● **PROBLEM REQUIREMENTS**:
Nothing outside the range is to be copied. From the entries below, reproduce exactly the lines starting at the one with "Write the bpy" and ending at the one with "SC.camera = camo", without pictures.

● **DATA PROVIDED**:

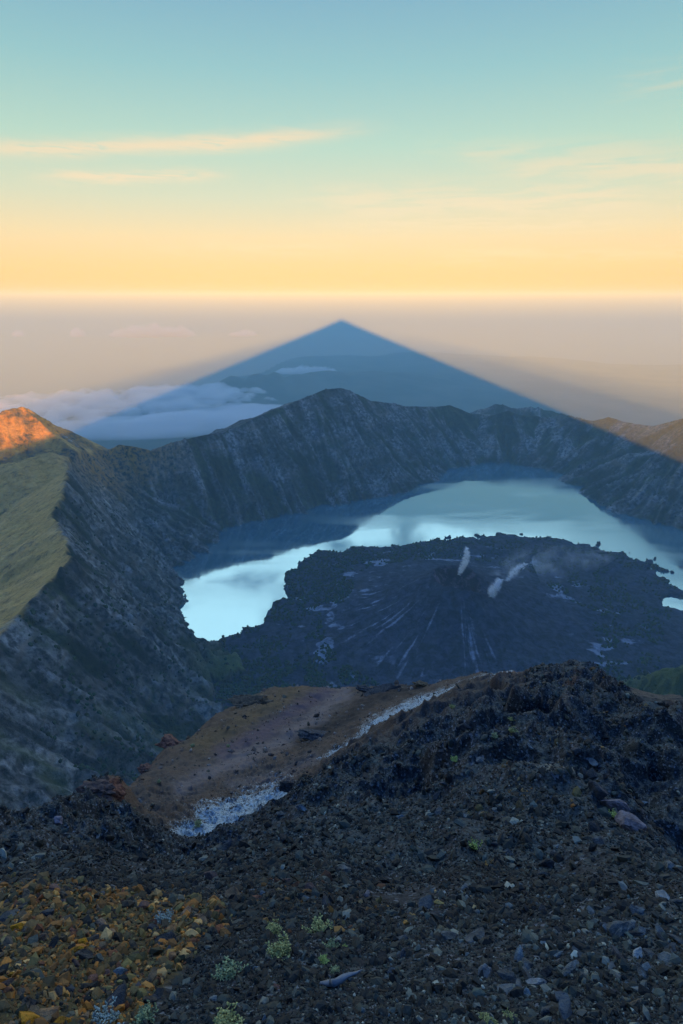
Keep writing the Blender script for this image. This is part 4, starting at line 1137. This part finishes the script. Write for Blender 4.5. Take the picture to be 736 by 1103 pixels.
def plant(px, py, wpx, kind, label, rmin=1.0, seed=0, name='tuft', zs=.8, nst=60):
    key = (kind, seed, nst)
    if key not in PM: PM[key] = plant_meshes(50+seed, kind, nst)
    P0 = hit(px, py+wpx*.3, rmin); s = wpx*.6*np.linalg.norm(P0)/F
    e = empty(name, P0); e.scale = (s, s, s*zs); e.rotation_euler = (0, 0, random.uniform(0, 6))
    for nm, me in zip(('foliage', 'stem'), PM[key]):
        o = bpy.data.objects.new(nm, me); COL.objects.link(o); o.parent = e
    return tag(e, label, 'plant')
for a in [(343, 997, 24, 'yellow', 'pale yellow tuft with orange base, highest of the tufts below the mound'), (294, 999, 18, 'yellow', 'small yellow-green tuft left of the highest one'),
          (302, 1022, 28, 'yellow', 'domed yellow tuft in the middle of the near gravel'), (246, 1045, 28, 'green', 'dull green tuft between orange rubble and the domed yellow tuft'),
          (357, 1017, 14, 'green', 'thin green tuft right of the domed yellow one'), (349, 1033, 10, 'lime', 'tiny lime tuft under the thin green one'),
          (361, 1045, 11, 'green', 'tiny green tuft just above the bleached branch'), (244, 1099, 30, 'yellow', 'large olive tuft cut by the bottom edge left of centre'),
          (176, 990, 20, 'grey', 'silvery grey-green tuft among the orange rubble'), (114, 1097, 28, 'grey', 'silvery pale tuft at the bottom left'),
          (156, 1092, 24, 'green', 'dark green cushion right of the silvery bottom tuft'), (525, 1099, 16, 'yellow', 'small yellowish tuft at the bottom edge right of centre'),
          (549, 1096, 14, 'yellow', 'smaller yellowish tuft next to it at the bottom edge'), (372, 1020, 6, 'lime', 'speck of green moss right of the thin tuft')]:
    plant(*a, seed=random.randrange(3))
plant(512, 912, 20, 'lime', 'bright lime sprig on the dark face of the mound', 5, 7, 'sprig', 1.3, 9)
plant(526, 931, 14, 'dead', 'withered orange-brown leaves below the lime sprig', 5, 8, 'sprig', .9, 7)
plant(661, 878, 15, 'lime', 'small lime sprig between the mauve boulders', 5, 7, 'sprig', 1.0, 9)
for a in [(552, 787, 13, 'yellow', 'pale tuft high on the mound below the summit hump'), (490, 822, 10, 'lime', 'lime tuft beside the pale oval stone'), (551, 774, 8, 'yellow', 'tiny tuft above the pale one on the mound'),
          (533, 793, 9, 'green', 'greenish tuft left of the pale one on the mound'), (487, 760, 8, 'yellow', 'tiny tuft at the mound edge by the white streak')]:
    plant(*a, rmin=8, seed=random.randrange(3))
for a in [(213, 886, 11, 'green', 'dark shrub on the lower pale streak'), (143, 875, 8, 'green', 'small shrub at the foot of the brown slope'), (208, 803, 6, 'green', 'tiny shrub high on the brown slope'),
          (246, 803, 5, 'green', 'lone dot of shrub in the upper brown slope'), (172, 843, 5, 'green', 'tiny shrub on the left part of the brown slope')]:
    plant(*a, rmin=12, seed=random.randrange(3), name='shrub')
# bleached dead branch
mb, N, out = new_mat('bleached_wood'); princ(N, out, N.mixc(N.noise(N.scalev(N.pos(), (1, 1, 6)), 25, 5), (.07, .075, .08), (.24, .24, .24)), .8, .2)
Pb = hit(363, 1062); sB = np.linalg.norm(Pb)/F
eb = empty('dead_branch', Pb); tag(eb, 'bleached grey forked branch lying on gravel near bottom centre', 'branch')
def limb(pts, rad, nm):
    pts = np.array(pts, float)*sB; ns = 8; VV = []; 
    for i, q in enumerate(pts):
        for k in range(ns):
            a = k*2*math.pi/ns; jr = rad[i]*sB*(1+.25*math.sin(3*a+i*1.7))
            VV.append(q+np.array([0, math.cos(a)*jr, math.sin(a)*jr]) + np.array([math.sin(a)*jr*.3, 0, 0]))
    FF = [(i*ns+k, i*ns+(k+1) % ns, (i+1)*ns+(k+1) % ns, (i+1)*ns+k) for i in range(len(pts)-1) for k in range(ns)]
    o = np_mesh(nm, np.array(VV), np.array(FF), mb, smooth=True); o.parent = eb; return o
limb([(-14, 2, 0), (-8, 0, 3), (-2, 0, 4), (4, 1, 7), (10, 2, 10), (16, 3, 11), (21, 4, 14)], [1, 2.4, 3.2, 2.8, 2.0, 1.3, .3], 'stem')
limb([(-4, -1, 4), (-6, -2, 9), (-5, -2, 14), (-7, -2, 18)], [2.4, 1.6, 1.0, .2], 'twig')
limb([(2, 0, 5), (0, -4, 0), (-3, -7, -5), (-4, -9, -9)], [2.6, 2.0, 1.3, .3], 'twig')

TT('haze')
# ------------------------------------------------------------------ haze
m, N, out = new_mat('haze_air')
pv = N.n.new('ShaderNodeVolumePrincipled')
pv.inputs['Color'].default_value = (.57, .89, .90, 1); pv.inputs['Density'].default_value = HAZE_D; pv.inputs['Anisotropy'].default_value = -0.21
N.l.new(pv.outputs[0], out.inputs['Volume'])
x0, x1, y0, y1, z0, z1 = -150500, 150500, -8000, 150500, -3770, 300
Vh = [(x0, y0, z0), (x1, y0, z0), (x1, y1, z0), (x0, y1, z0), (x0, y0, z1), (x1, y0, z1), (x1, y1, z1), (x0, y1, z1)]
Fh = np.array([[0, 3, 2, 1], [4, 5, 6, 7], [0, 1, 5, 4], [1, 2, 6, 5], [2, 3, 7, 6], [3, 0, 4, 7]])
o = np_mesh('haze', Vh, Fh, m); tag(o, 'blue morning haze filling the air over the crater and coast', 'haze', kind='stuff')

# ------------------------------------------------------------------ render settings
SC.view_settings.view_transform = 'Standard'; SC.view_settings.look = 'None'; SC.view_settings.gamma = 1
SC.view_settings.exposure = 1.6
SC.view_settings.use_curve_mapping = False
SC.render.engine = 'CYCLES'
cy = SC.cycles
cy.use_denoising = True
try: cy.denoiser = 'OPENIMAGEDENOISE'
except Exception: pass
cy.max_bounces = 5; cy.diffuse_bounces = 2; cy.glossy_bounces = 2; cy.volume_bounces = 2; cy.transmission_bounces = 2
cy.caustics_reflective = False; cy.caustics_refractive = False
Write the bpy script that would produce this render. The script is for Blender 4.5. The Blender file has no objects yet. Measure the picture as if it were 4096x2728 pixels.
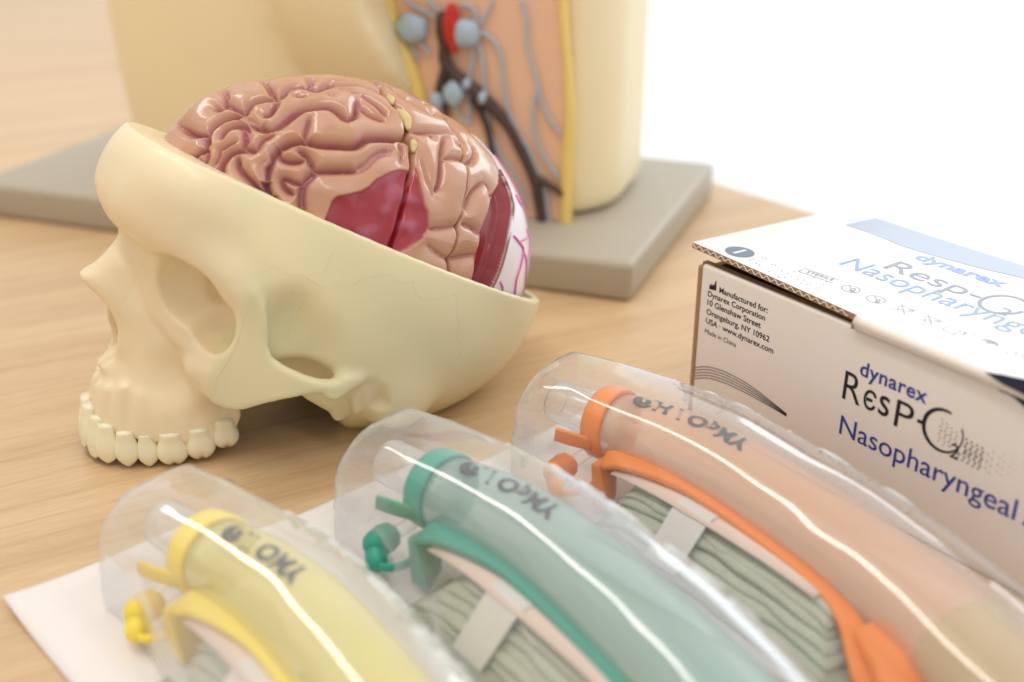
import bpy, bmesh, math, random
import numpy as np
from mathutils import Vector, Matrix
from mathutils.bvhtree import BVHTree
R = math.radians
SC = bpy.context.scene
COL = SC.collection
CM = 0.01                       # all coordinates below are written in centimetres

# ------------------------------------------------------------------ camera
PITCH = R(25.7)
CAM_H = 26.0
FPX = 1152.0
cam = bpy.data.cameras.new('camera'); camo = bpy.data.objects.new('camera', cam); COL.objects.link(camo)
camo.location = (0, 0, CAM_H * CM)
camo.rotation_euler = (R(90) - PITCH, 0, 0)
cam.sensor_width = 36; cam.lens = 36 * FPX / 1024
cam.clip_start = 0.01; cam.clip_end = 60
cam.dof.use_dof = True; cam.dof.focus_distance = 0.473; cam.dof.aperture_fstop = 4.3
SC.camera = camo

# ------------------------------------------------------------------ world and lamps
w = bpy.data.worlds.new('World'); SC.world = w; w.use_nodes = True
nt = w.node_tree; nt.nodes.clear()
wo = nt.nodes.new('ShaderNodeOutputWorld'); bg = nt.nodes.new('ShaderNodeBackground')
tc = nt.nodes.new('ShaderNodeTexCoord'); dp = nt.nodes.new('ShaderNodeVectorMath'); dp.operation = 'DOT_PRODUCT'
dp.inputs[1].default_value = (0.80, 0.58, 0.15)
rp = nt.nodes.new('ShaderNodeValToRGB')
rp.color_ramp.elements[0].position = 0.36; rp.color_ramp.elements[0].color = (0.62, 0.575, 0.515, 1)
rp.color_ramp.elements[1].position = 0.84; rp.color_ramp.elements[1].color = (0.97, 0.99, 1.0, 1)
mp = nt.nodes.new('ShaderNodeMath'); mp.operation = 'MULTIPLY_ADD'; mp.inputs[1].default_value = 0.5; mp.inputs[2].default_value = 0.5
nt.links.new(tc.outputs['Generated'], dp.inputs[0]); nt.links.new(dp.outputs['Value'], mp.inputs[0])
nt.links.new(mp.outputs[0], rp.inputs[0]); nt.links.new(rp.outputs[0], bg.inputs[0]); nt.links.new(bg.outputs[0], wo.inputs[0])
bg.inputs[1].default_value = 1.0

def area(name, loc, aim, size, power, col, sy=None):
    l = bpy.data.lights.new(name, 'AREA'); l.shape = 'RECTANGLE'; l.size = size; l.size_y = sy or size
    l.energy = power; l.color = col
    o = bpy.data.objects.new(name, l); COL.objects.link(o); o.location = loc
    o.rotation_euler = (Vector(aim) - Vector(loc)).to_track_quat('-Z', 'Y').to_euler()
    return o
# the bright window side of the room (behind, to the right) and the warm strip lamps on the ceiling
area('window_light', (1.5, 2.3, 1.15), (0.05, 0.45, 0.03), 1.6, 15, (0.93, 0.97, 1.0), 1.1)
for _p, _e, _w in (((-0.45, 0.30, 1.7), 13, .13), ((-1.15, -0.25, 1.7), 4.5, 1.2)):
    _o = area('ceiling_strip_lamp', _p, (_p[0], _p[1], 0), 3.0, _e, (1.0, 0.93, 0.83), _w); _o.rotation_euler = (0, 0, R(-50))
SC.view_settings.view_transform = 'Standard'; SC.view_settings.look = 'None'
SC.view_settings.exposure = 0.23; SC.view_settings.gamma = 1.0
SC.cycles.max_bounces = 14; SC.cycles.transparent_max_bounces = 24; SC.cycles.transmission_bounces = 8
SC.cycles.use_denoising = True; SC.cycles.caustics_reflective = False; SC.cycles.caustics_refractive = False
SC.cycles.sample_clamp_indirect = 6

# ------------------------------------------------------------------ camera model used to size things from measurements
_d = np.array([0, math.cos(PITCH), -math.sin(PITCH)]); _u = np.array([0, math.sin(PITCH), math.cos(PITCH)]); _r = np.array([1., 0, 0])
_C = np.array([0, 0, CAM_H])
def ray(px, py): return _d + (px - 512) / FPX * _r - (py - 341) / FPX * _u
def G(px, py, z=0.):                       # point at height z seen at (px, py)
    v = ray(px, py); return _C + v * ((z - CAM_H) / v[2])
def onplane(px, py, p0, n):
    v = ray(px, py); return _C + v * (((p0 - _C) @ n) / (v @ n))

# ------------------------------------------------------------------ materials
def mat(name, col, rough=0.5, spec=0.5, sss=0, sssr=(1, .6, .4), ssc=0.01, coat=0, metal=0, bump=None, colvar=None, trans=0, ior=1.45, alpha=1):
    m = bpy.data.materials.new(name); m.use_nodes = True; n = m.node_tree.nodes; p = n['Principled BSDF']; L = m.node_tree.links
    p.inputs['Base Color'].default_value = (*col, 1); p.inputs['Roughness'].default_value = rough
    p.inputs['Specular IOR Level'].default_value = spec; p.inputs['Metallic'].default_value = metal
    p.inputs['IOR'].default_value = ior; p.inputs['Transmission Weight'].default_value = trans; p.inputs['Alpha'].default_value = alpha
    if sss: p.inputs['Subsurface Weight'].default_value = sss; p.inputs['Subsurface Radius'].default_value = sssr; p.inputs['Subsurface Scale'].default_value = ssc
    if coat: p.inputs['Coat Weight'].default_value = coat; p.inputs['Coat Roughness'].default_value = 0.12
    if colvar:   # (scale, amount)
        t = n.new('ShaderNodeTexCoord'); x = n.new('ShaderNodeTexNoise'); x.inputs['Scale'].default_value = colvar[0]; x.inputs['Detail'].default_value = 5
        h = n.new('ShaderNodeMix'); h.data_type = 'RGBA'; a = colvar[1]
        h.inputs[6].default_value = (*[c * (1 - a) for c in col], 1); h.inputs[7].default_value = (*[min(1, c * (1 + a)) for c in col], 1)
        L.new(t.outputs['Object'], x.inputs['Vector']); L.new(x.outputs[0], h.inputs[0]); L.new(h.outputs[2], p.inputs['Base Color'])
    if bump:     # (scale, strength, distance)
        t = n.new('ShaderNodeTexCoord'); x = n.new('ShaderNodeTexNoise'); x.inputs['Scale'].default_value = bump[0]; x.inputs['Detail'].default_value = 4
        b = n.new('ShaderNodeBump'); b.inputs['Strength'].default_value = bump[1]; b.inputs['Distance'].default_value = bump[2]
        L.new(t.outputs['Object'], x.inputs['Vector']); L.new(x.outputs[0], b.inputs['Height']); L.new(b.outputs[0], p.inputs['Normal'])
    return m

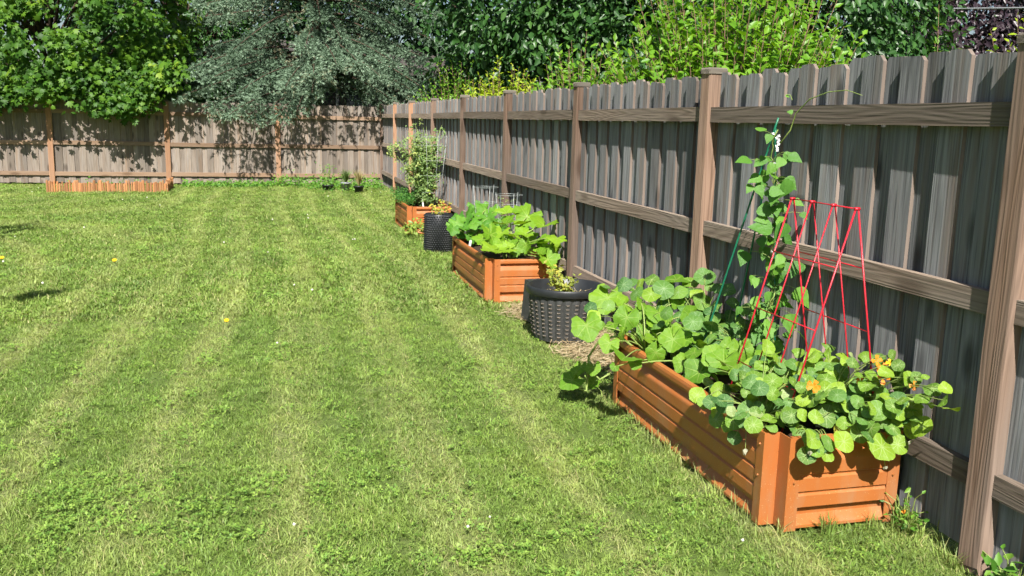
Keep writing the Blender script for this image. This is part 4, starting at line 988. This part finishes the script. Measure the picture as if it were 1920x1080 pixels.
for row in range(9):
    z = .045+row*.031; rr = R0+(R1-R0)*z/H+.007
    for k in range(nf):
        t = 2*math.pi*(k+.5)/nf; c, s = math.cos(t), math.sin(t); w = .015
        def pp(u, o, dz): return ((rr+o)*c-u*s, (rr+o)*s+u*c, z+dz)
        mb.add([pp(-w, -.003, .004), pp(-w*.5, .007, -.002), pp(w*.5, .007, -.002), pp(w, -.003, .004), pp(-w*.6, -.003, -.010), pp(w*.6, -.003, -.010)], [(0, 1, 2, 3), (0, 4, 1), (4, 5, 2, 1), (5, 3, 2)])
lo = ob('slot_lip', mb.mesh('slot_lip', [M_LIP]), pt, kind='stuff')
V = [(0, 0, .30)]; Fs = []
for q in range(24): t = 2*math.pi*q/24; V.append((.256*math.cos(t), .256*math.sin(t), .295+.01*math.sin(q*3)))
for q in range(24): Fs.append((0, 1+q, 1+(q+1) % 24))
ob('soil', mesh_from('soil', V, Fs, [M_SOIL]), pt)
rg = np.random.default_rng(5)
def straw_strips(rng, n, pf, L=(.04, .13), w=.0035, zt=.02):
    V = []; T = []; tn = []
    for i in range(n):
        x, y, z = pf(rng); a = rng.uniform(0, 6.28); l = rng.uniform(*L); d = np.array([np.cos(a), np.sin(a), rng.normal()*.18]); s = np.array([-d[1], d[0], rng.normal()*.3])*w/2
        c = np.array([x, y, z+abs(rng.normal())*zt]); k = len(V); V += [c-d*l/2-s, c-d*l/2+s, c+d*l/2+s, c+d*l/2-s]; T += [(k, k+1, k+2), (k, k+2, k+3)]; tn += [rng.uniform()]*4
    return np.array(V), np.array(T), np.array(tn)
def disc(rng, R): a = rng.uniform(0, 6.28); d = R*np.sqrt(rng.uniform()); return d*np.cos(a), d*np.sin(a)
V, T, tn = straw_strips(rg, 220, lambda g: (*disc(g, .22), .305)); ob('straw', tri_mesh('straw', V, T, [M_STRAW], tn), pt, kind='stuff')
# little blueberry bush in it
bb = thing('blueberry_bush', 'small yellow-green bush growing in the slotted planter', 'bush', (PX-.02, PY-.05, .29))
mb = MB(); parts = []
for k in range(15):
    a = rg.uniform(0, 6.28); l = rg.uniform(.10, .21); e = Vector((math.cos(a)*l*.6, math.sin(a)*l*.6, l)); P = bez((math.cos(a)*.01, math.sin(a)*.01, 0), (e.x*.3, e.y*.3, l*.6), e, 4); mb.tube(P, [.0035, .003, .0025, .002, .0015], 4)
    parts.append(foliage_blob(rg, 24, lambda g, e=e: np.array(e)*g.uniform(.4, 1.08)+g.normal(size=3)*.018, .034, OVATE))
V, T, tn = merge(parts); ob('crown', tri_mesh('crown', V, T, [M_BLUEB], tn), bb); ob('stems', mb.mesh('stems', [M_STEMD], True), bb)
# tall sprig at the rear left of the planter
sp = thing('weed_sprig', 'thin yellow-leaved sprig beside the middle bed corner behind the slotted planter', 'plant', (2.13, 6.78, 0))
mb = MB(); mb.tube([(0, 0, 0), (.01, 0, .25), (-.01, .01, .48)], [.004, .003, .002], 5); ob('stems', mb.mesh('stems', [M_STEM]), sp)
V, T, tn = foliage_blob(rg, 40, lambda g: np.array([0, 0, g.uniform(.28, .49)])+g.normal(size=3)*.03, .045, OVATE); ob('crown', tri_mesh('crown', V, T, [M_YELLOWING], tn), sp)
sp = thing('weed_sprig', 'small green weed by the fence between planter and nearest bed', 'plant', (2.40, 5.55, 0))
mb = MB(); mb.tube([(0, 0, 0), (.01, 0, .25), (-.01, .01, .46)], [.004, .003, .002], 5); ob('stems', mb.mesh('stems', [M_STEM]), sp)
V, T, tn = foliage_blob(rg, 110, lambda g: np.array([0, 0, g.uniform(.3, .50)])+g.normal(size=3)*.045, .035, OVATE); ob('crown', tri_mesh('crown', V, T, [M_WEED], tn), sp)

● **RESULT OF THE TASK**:
Write the bpy script that would produce this render. The script is for Blender 4.5. The Blender file has no objects yet. Measure the picture as if it were 4096x2728 pixels.
import bpy, bmesh, math, random
import numpy as np
from mathutils import Vector, Matrix
from mathutils.bvhtree import BVHTree
R = math.radians
SC = bpy.context.scene
COL = SC.collection
CM = 0.01                       # all coordinates below are written in centimetres

# ------------------------------------------------------------------ camera
PITCH = R(25.7)
CAM_H = 26.0
FPX = 1152.0
cam = bpy.data.cameras.new('camera'); camo = bpy.data.objects.new('camera', cam); COL.objects.link(camo)
camo.location = (0, 0, CAM_H * CM)
camo.rotation_euler = (R(90) - PITCH, 0, 0)
cam.sensor_width = 36; cam.lens = 36 * FPX / 1024
cam.clip_start = 0.01; cam.clip_end = 60
cam.dof.use_dof = True; cam.dof.focus_distance = 0.473; cam.dof.aperture_fstop = 4.3
SC.camera = camo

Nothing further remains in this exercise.